En conséquence, ces conclusions en date du 2 avril 2010 n'ont pu lier le contentieux entre les parties, et elles ne peuvent davantage avoir interrompu la prescription.
Il convient donc de déclarer l'instance prescrite, de condamner les appelants aux dépens, et de débouter également les intimés de leur appel incident.
L'association Drouot Cotation des Artistes Modernes et Contemporains, M.[K] [E] et la S.a.r.l. les Editions Remmax seront condamnés aux dépens d'appel, sans qu'il apparaisse pour autant conforme à l'équité de les condamner également sur le fondement de l'article 700 du code de procédure civile, dans le contexte ci-avant rappelé.
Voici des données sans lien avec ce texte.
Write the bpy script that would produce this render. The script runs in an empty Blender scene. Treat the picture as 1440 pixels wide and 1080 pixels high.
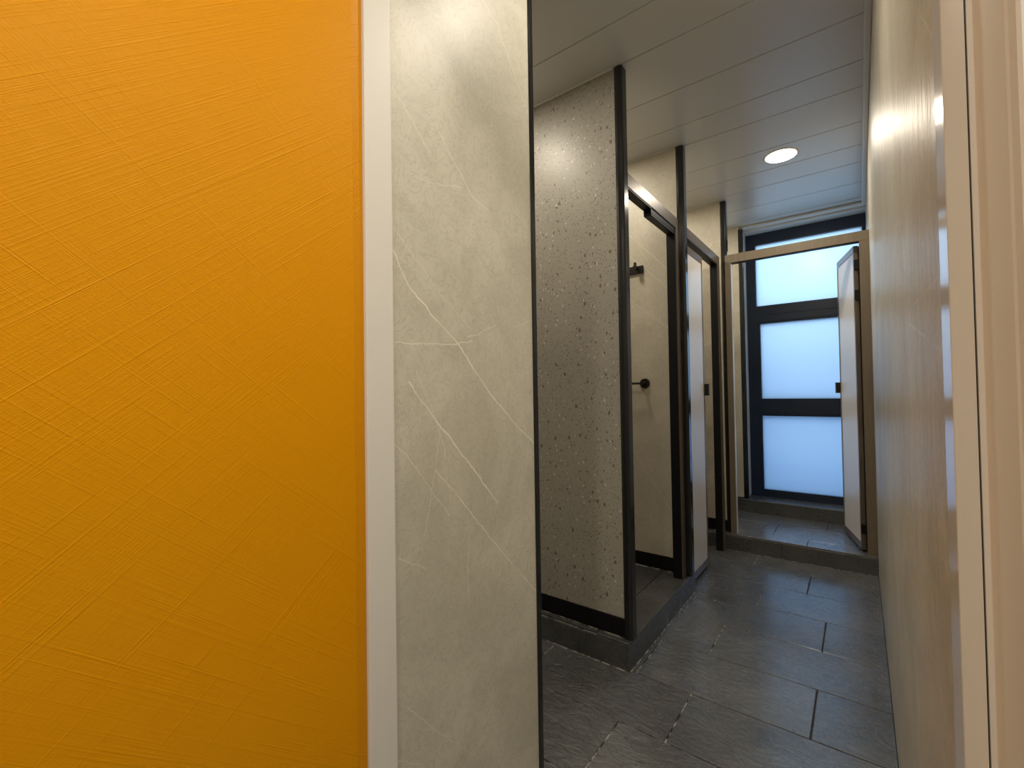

Pour les mêmes motifs, aucune condamnation à des dommages-intérêts pour appel abusif ne sera prononcée, en l'absence de tout abus démontré des voies judiciaire.
PAR CES MOTIFS,
Statuant en audience publique et par arrêt contradictoire, mis à disposition au greffe,
Déclare l'association Drouot Cotation des Artistes Modernes et Contemporains, M.[K] [E] et la S.a.r.l. les Editions Remmax recevables en leur appel du jugement rendu le 7 janvier 2010, par le tribunal de grande instance de Marseille,
Déclare l'instance prescrite par application de l'article 65 de la loi du 29 juillet 1881,
Constate, en conséquence son extinction,
Déboute les intimés de leur appel incident, ainsi que de toutes leurs demandes de dommages-intérêts, ou tendant à l'application de l'article 700 du code de procédure civile,
Condamne les appelants aux dépens, recouvrés conformément à l'article 699 du code de procédure civile.